La via Nomentana è una delle più antiche consolari della Roma della Repubblica e dell’impero dei Cesari. Andava in Sabina e incrociava la Salaria. Arrivava fino a Mentana e a Monterotondo, città caposaldo per la difesa dell’Urbe. Grandiose ville, piacevoli terme, grandi chiese e fortificazioni medioevali costellavano il percorso. Maria Luisa Berti indica passaggi fondamentali e segreti.
In località Tor Mancina, all’interno della Riserva Naturale Macchia di Gattaceca e Macchia del Barco, si trova l’area archeologica della via Nomentum-Eretum. Qui è visibile un tratto della via Nomentana, pavimentata in basoli di calcare. Ai lati della strada si trovano varie sepolture, molto diverse per rito funerario, dimensioni, materiali e status dei defunti. Ci sono, infatti, sepolture povere, forse di schiavi; semplici fosse di terra e sepolcri più imponenti per personaggi di un certo rango, che dovevano abitare le villae rusticae, di cui il territorio era costellato.
Si arriva infine a Monterotondo, secondo alcuni l’antica città sabina di Eretum, di cui però non sono ancora state ritrovate tracce. Secondo Strabone, Plinio e Tito Livio essa si trovava all’incrocio della Nomentana con la Salaria. Virgilio nell’Eneide la ricorda tra le città in armi contro Enea e gli antichi storici narrano che nei pressi di Eretum si svolsero battaglie in età monarchica e anche durante la Repubblica. Tito Livio racconta che qui passò Annibale durante la sua spedizione verso Roma.
Importante baluardo per la difesa di Roma, la città si sviluppò in età medioevale e venne citata per la prima volta in una bolla papale dell’XI secolo che faceva riferimento ad un possedimento dei monaci di San Paolo: un Campum Rotundum, vicino a Grotta Marozza, chiamato Monte Ereto, quindi Mons Teres, volgarizzato in Monte Ritondo dal 1300. Era allora degli Orsini che vi mantennero il potere fino al XVII secolo, coinvolgendo la città nelle vicende romane e italiane, terribili sotto il papato di Innocenzo VIII e di Alessandro VI Borgia. Quest’ultimo per danneggiare gli Orsini fece avvelenare il cardinale Battista Orsini di Monterotondo ed impose nel 1503 la distruzione delle mura cittadine. Nel 1468 Clarice Orsini sposò Lorenzo il Magnifico assicurando alla città un periodo glorioso. Nel 1626 il feudo passò ai Barberini e divenne Ducato, la città fu cinta di mura, accessibile da tre porte, fu costruito il Duomo e restaurato il palazzo signorile. Nel 1701 subentrarono i Grillo di Genova che costruirono sul Tevere il Ponte del Grillo.

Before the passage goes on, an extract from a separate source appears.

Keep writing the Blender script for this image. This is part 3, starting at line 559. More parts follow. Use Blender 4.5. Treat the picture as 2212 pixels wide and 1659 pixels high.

Seguirono anni tranquilli fino all’assedio dell’esercito napoleonico, durato pochi giorni. Poi il paese passò al Principe di Piombino. Nel 1815 la città fu più volte occupata dagli eserciti di Gioacchino Murat, nel 1821 subì il passaggio delle truppe austriache e, finalmente, nel 1845 la visita di Papa Gregorio XVI regalò alla città momenti di gloria quando consegnò le chiavi d’oro del Comune al Papa. Monterotondo divenne una delle maggiori città della Sabina tanto da venire ricordata come “la Parigi della Sabina”. Nel 1867 Garibaldi con i suoi vi entrò bruciando Porta Romana, ora Porta Garibaldi. Pasquale Baiocchi, che aveva una fabbrica di fuochi artificiali in Città Sant’Angelo, aveva preparato a questo fine un carretto pieno di zolfo e materiale incendiario.
Dopo l’armistizio della II Guerra Mondiale, i partigiani combatterono contro i tedeschi a costo di molte vite tanto che Monterotondo è Medaglia d’argento al valor militare, conferita il 19.6.1978 con la seguente motivazione. «Durante nove mesi di dura lotta partigiana, fedele ai suoi ideali di libertà ed indipendenza risalenti alle vicende risorgimentali, sosteneva coraggiosamente le sue forze della resistenza dando alla causa della liberazione notevole contributo di valorosi combattenti, di sangue generoso, di valore e di sofferenze. Monterotondo (Roma), 9 settembre 1943-6 giugno 1944».